Однажды Пабло Пикассо со своим другом Жоржем Браком пришёл на выставку африканских ритуальных масок. Он увидел треугольные носы, овальные лица, круглые глаза. Увидел комбинацию плоскостей и геометрических фигур. Наивное искусство поразило Пикассо. Приём этот был не нов, был знаком. Художники, когда учатся, раскладывают человеческую фигуру на треугольники и овалы, соизмеряют длину и ширину, ищут пропорции и сводят выпуклое к комбинации плоскостей. Если подобный метод позволяет изучить натуру, он может позволить и нарисовать нечто такое, что до сих пор не улавливалось, не ухватывалось художниками. Грани «кубиков» и других геометрических тел могут составить новое пространство со своими композиционными законами, в которых уместно будет то, чего не было раньше: например, несколько разных состояний сразу, профиль и фас одновременно, движение, анализ внутренней формы тела или предмета. В общем, открывалась масса возможностей. Пикассо и Брак принялись за работу.
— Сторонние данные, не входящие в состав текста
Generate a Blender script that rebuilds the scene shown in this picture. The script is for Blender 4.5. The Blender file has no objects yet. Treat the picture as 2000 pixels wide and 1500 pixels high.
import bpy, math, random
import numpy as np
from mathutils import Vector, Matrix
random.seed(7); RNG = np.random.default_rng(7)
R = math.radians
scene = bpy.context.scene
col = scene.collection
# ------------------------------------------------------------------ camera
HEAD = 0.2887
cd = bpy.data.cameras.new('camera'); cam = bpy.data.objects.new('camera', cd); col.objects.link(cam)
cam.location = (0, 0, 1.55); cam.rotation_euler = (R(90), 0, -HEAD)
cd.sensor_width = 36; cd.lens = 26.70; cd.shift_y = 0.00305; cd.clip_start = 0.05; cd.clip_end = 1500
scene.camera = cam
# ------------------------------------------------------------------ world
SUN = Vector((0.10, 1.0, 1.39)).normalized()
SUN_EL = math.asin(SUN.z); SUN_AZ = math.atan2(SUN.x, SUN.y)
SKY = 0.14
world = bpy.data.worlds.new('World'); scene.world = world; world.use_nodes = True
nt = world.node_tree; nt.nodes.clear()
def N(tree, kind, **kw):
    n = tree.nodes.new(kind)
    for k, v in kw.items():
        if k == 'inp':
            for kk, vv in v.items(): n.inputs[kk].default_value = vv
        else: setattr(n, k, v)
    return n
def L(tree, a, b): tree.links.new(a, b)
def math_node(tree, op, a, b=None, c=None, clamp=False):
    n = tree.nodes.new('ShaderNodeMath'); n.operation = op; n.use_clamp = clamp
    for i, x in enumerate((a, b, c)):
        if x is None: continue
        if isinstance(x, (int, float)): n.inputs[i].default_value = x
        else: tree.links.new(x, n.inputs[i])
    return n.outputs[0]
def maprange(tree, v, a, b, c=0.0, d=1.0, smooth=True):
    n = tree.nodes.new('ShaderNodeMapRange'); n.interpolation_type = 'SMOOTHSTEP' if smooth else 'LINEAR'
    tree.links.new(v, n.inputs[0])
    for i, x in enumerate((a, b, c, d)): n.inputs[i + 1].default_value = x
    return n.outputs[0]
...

Новый художественный метод впервые был аналитическим, а не интуитивным, то есть это была не просто находка, а находка плюс плод ума. Теперь до открытий в искусстве надо было «додумываться». Правда, вопрос — как именно внутри художника происходит это додумывание? — остаётся, слава богу, открытым. Кстати, до стереометрии как приёма своим путём дошёл и Сезанн.

Первыми кубистическими картинами стали «Авиньонские девицы» Пикассо (1907) и «Дома в Эстаке» Брака (1908). Увидев необычные полотна, критик Луи Восель назвал их «геометрическими схемами и кубами», а также «кубистическими причудами», откуда и пошло название «кубизм». К Браку и Пикассо присоединились Фернан Леже, Жан Метценже, Анри Лефоконье, кубизм выплеснулся за пределы Франции. Спустя два года вместо чистых, неярких, геометризированных изображений появились картины, словно составленные из осколков, размельчённых плоскостей, сталкиваемых под разными углами. Цвета становятся ярче, на холсты наклеиваются надписи, составляются коллажи. Кубизм перестаёт быть чистым стилем и становится приёмом, ему присваивается идеология. Какая? Человек стремится рассечь и разъять природу, упростить и спрямить сложное, наложить рамку, втиснуть в базовую форму, срезать всё неясное и нелинейное, сделать это сознательно — и при этом вдохнуть в машину душу, связать древнее и архаичное с новейшим, наивность с урбанизмом. Это революция, решительность, праздник.

Именно на кубизме российская живопись перестала догонять, а пошла в ногу и обогнала европейскую. Благодарить за это надо главным образом одного человека — Сергея Ивановича Щукина. Купец и старообрядец, он был в высшей степени незаурядной личностью. Не потому, что собирал картины новейших мастеров, не следуя ничьим советам. И даже не потому, что вывешивал их в своём собственном особняке, по воскресеньям пускал туда всех желающих и сам проводил экскурсии. А потому, что в своём собирательстве сплошь и рядом шёл против себя, против своего консервативного вкуса. Щукин умел меняться. Он сознательно мог пойти на то, чтобы подвергнуться влиянию картины, которая шокировала его, отвращала, к которой возникало непонимание. Впервые увидев, что Пикассо залез в кубизм (а Щукин любил Пикассо, собирал его картины), он ужаснулся и подумал, что мир потерял прекрасного художника. Но купил картину (это была «Дама с веером», 1909) и повесил на проходе, где чаще всего бывал, чтоб натыкаться на неё и вздрагивать. И вот однажды картина проняла его, он почувствовал её внутренний мир — и сказал своей дочери: «Чем сильнее шокирует картина, тем больше уверенности в том, что её нужно брать». Не был бы Щукин старообрядцем — вряд ли способен был бы на такое сознательное противодействие косности собственной натуры, вряд ли обладал бы редким даром — умением встать над предрассудком и учуять дух, который веет, где хочет. Кстати, судя по всему, что о нём известно, инвестирование было не главной причиной его собирательства. После революции, за границей, оставив картины Государственному музею изящных искусств, Щукин больше ничего не покупал.